The City of Greensboro 2022-2023 fiscal year budget is on the agenda for approval at the Tuesday, June 21 City Council meeting.

The amount of the budget, the tax rate and any details about how the city revenue will be spent beginning July 1, 2022 is unknown.

The agenda for the June 21 meeting published on the City of Greensboro website has this note about the proposed budget, “This item is still under construction.  The ordinance is forthcoming.”

The public is allowed to speak on any “General Business” item on the agenda.  However, someone who may be considering speaking for or against the proposed 2022-2023 budget is at an extreme disadvantage since they have no way of knowing what the proposed tax rate will be, nor do they have information about how the money will be spent.

City Manager Tai Jaiyeoba has initiated a number of policies in the few months he has been in office designed to keep the public from having access to information.  One was to ban the media from the Katie Dorsett Council Chamber during City Council meetings, an action that Jaiyeoba discovered he did not have the authority to do.  Another is in not making reports and presentations available to the public before and even after meetings.

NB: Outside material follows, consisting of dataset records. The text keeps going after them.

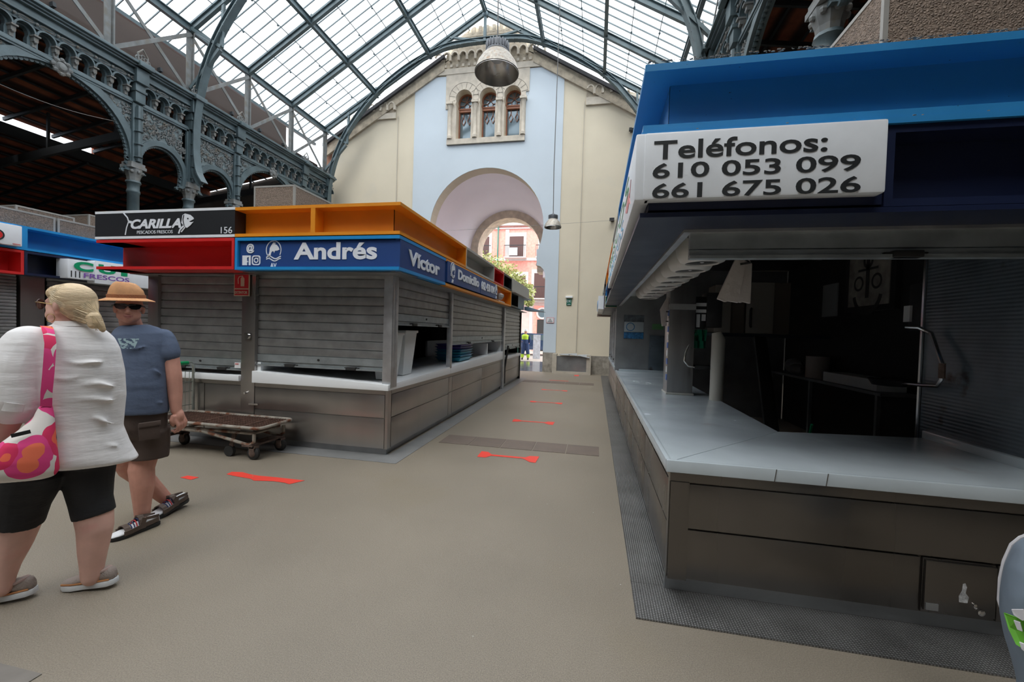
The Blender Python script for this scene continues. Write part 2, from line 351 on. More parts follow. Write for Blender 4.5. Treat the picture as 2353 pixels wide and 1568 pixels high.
for i, c in enumerate(WX):
    w = empty('window_%d' % (i+1), None, None, (c, GY+.3, 8.92), kind='structure')
    P = win_prof(c, .30); Pi = [(c+(x-c)*.86, 8.98 if z < 8.95 else z-(.045 if z > 10.4 else 0)) for x, z in P]
    MB().strip(Pi, P, (0, GY+.28, 0), (1, 0, 0), (0, 0, 1), (0, .08, 0)).box(c-.3, c+.3, GY+.26, GY+.34, 10.1, 10.17).box(c-.3, c+.3, GY+.27, GY+.34, 10.2, 10.25).box(c-.3, c+.3, GY+.28, GY+.34, 8.92, 8.97).obj('window_frame', wood, w)
    fill_mesh(P, [], GY+.36, 'pane', glass_w, w, depth=.01)
    t = MB(); y = GY+.33
    def seg(a, b): t.beam((c+a[0], y, a[1]), (c+b[0], y, b[1]), .02, .02, (0, 1, 0))
    for k in range(5):
        xx = -.24+k*.12
        if k in (1, 3): seg((xx, 10.1), (xx, 9.95)); seg((xx, 9.95), (xx-.08, 9.78)); seg((xx, 9.95), (xx+.08, 9.78)); seg((xx-.08, 9.78), (xx, 9.62)); seg((xx+.08, 9.78), (xx, 9.62))
    for a in (.4, 1.2, 1.95, 2.75): seg((0, 10.5), (.3*math.cos(a), 10.5+.3*math.sin(a)))
    seg((-.1, 10.25), (-.1, 10.4)); seg((.1, 10.25), (.1, 10.4)); seg((-.1, 10.4), (0, 10.5)); seg((.1, 10.4), (0, 10.5)); seg((-.1, 10.38), (-.28, 10.38)); seg((.1, 10.38), (.28, 10.38))
    t.obj('tracery', wood, w)
# gateway passage: front reveal, splayed vault, outer stone ring
g2 = gate_profile(1.92, 1.75, 2.2, 4.72, 3.9); gate2 = [(GX+x, z) for x, z in g2]+[(GX-x, z) for x, z in g2[::-1][1:]]
gm = gate_profile(2.32, 2.2, 2.55, 4.5, 3.7); gatem = [(GX+x, z) for x, z in gm]+[(GX-x, z) for x, z in gm[::-1][1:]]
def loft(loops, name, m):
    vs = []; fs = []; n = len(loops[0][0])
    for pts, y in loops: vs += [(x, y, z) for x, z in pts]
    for i in range(len(loops)-1):
        for k in range(n-1): fs.append((i*n+k, i*n+k+1, (i+1)*n+k+1, (i+1)*n+k))
    q = MB(); q.add(vs, fs); return S(q.obj(name, m, smooth=True))
loft([(gate, GY+.5), (gatem, GY+.6), (gatem, GY+2.4), (gate2, 20.0)], 'wall_passage', lilac)
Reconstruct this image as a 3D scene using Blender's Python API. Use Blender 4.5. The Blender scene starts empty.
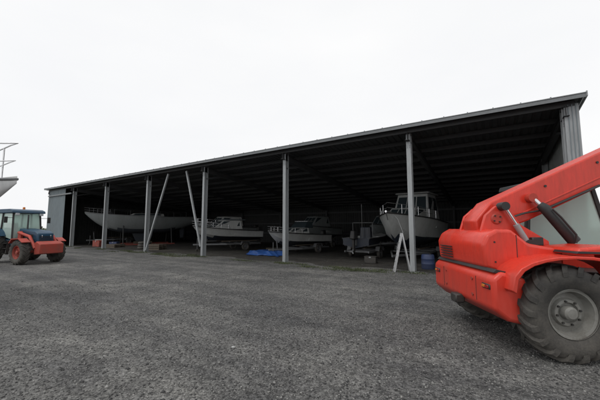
import bpy, math, random
from mathutils import Vector, Matrix
import numpy as np
random.seed(7); np.random.seed(7)
R=math.radians
scene=bpy.context.scene
COL=scene.collection
YAW=32.4
F=Vector((-math.sin(R(YAW)),math.cos(R(YAW)),0)); RT=Vector((math.cos(R(YAW)),math.sin(R(YAW)),0))

# ------------------------------------------------------------ materials
def newmat(name):
    m=bpy.data.materials.new(name); m.use_nodes=True
    nt=m.node_tree; b=nt.nodes['Principled BSDF']
    return m,nt,b
def N(nt,t,**k):
    n=nt.nodes.new(t)
    for a,v in k.items(): setattr(n,a,v)
    return n
def noise(nt,scale,detail=4,rough=.6,co=None):
    n=N(nt,'ShaderNodeTexNoise'); n.inputs['Scale'].default_value=scale; n.inputs['Detail'].default_value=detail; n.inputs['Roughness'].default_value=rough
    if co is not None: nt.links.new(co,n.inputs['Vector'])
    return n
def ramp(nt,src,p0,p1,c0=(0,0,0,1),c1=(1,1,1,1)):
    r=N(nt,'ShaderNodeValToRGB'); r.color_ramp.elements[0].position=p0; r.color_ramp.elements[1].position=p1
    r.color_ramp.elements[0].color=c0; r.color_ramp.elements[1].color=c1
    nt.links.new(src,r.inputs[0]); return r
def mixc(nt,fac,a,b,mode='MIX'):
    m=N(nt,'ShaderNodeMix',data_type='RGBA',blend_type=mode)
    if isinstance(fac,(int,float)): m.inputs[0].default_value=fac
    else: nt.links.new(fac,m.inputs[0])
    for s,i in ((a,6),(b,7)):
        if isinstance(s,tuple): m.inputs[i].default_value=s if len(s)==4 else (*s,1)
        else: nt.links.new(s,m.inputs[i])
    return m.outputs[2]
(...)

The indications are that the 2022-2023 budget will include the largest tax increase in the history of the City of Greensboro.  At the June 14 City Council work session, City Councilmembers Yvonne Johnson, Marikay Abuzuaiter, Tammi Thurm, Sharon Hightower and Nancy Hoffmann all said they would support the revised budget and the huge tax increase recommended by Jaiyeoba.

Mayor Nancy Vaughan, Councilmember and mayoral candidate Justin Outling and Councilmember Hugh Holston said they would not.

The revised budget cut $1 million from the Police Department and used some accounting tricks to lower the proposed tax rate from 66.25 cents to 63.25 cents.  The revenue neutral tax rate is 54.56 cents, so the recommended rate of 63.25 cents is equivalent to an 8.69 cent tax increase, representing the largest tax increase in the history of Greensboro.

The proposed budget, which may or may not be the budget that will be considered by the City Council on June 21, totaled $680 million compared to the budget for the current fiscal year of $619 million.